David Bowie — Ouvrez Le Chien | The Quietus

David Bowie

Ouvrez Le Chien

A set from the mid-90s finds David Bowie carefully rewriting his own history live onstage, finds Julian Marszalek

The recent outpouring of emotion in the wake of the broadcast of David Bowie’s triumphant headline slot at Glastonbury 2000 served to obscure just how much his star had waned in the years leading up to it. His 80s mainstream success came at the cost of his outsider otherness, and his rehabilitation was certainly a long time coming. Ouvrez Le Chien, the latest in an ongoing series of posthumous live releases, is a marker of that journey.
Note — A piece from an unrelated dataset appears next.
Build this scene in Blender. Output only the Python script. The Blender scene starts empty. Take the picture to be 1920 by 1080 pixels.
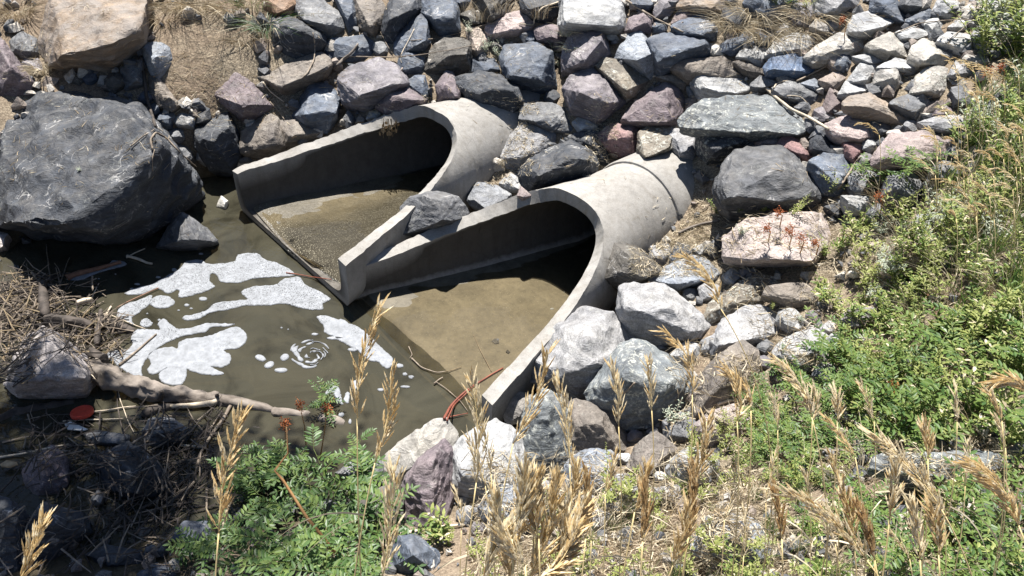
import bpy, bmesh, math, random
import numpy as np
from mathutils import Vector, Matrix, noise
from mathutils.bvhtree import BVHTree
from mathutils.geometry import tessellate_polygon

random.seed(7)
SC = bpy.context.scene
COL = SC.collection

# ---------------------------------------------------------------- camera
FPX, PITCH, ROLL, CAMH = 1380.0, 0.669, 0.064, 3.268
cam_d = bpy.data.cameras.new('camera')
cam_d.sensor_width = 36.0
cam_d.lens = 36.0 * FPX / 1920.0
cam_d.clip_start = 0.05
cam_d.clip_end = 400.0
cam = bpy.data.objects.new('camera', cam_d)
RM = Matrix.Rotation(math.pi / 2 - PITCH, 4, 'X') @ Matrix.Rotation(ROLL, 4, 'Z')
cam.matrix_world = Matrix.Translation((0, 0, CAMH)) @ RM
COL.objects.link(cam)
SC.camera = cam

# ---------------------------------------------------------------- light
SUN_EL, SUN_AZ = math.radians(67), math.radians(-14)      # azimuth from +y (into the picture) towards +x
SUND = Vector((math.sin(SUN_AZ) * math.cos(SUN_EL), math.cos(SUN_AZ) * math.cos(SUN_EL), math.sin(SUN_EL)))
w = bpy.data.worlds.new('World')
SC.world = w
w.use_nodes = True
nt = w.node_tree
sky = nt.nodes.new('ShaderNodeTexSky')
sky.sky_type = 'NISHITA'
sky.sun_disc = False
sky.sun_elevation = SUN_EL
sky.sun_rotation = SUN_AZ
sky.altitude = 1600
nt.links.new(sky.outputs[0], nt.nodes['Background'].inputs[0])
nt.nodes['Background'].inputs[1].default_value = 0.05
sl = bpy.data.lights.new('sun', 'SUN')
sl.energy = 5.0
sl.angle = math.radians(0.53)
sl.color = (1.0, 0.955, 0.89)
sun = bpy.data.objects.new('sun', sl)
sun.rotation_euler = SUND.to_track_quat('Z', 'Y').to_euler()
sun.location = (-6, 8, 14)
COL.objects.link(sun)
SC.view_settings.view_transform = 'Standard'
SC.view_settings.look = 'None'
SC.view_settings.exposure = 1.4
SC.view_settings.gamma = 1.0
SC.view_settings.use_curve_mapping = False
SC.cycles.max_bounces = 6
SC.cycles.diffuse_bounces = 2
SC.cycles.transparent_max_bounces = 16

# ---------------------------------------------------------------- helpers
TILES = {'F': (0, 0, 1.0), 'T1': (0, 0, 3), 'T2': (480, 0, 3), 'T3': (960, 0, 3), 'T4': (1280, 0, 3), 'T5': (0, 360, 3),
         'T6': (400, 180, 3), 'T7': (560, 480, 3), 'T8': (900, 340, 3), 'U1': (1280, 300, 3), 'U2': (1280, 600, 3),
         'U3': (0, 560, 3), 'U4': (0, 720, 3), 'U5': (400, 720, 3), 'U6': (800, 720, 3), 'U7': (1280, 720, 3)}
CAMP = np.array([0, 0, CAMH])
R3 = np.array(RM.to_3x3())
VB = R3[:, 2].copy()                      # from the scene towards the camera
UPV = np.array([0, 0, 1.0])


def px_of(tile, s):
    ox, oy, k = TILES[tile]
    return [(ox + float(a.split(',')[0]) / k, oy + float(a.split(',')[1]) / k) for a in s.split()]


def ray(px, py):
    d = R3 @ np.array([(px - 960) / FPX, -(py - 540) / FPX, -1.0])
    return d                               # unit depth, not unit length


def at_z(px, py, z):
    d = ray(px, py)
    return CAMP + d * ((z - CAMH) / d[2])


def new_mesh(name, vs, fs, mat=None, smooth=False):
    me = bpy.data.meshes.new(name)
    me.from_pydata([tuple(v) for v in vs], [], [tuple(f) for f in fs])
    if mat:
        me.materials.append(mat)
    if smooth:
        me.polygons.foreach_set('use_smooth', [True] * len(me.polygons))
    me.update()
    return me


def link(name, me, parent=None, loc=None, **props):
    o = bpy.data.objects.new(name, me)
    COL.objects.link(o)
    if loc is not None:
        o.location = tuple(loc)
    if parent:
        o.parent = parent
    for k, v in props.items():
        if v:
            o[k] = v
    return o


def lab(o, label, cat, group=None):
    o['label'] = label
    o['category'] = cat
    if group:
        o['group'] = group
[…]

Recorded at the Starplex Amphitheatre in Dallas in October 1995, Ouvrez Le Chien finds Bowie at an interesting juncture in his career. Promoting the quasi-industrial grind of 1. Outside – his 19th studio album – this is the sound of an artist doing his best to jettison his pop audience whilst trying to find a foothold in a landscape that was altering without him. The setlist is uncompromising and makes no concessions to greatest hits (‘Under Pressure’ excepted), but with the benefit of hindsight, it becomes apparent just how much Bowie was attempting to obliterate his 80s nadir by picking up where he left off with Scary Monsters (And Super Creeps).

As evidenced by near brutal readings of ‘The Hearts Filthy Lesson’ and the electro-throb of ‘The Voyeur Of Utter Destruction (As Beauty)’, 1. Outside merits some re-appraisal, but this period nonetheless finds Bowie following in the slipstream of Nine Inch Nails, who opened for the Dame on the US leg of this tour, and were themselves influenced by Bowie’s mid to late-70s output, which underpins this set (see ‘Joe The Lion’, ‘Breaking Glass’ and ‘Look Back In Anger’). And while this live recording only tells part of the story thanks to the absence of show-opening joint readings of ‘Subterraneans’, ‘Hallo Spaceboy’, ‘Reptile’ and ‘Hurt’, presumably down to licensing issues or maybe even a Stalin-esque re-writing of history, it still becomes impossible not to think of MC Escher’s ‘Drawing Hands’ and ‘Ascending and Descending’.

Backed by a band that featured key players and new faces from across his then-long history – keyboardist Mike Garson and guitarist Carlos Alomar are joined by the six string squalls of Tin Machine’s Reeves Gabrels, bassist Gail Ann Dorsey and drummer Zachery Alford among others – Bowie’s on fine, if portentous, form throughout, but placed against the music of the day – witness Tricky’s Maxinquaye, PJ Harvey’s To Bring You My Love and Goldie’s Timeless for starters – he was always going to come out second best.

So look out you rock’n’rollers, Ouvrez Le Chien makes for an intriguing historical listen if not an entirely pleasurable one, and is more likely of use to Bowie scholars than the fans he lost and then found.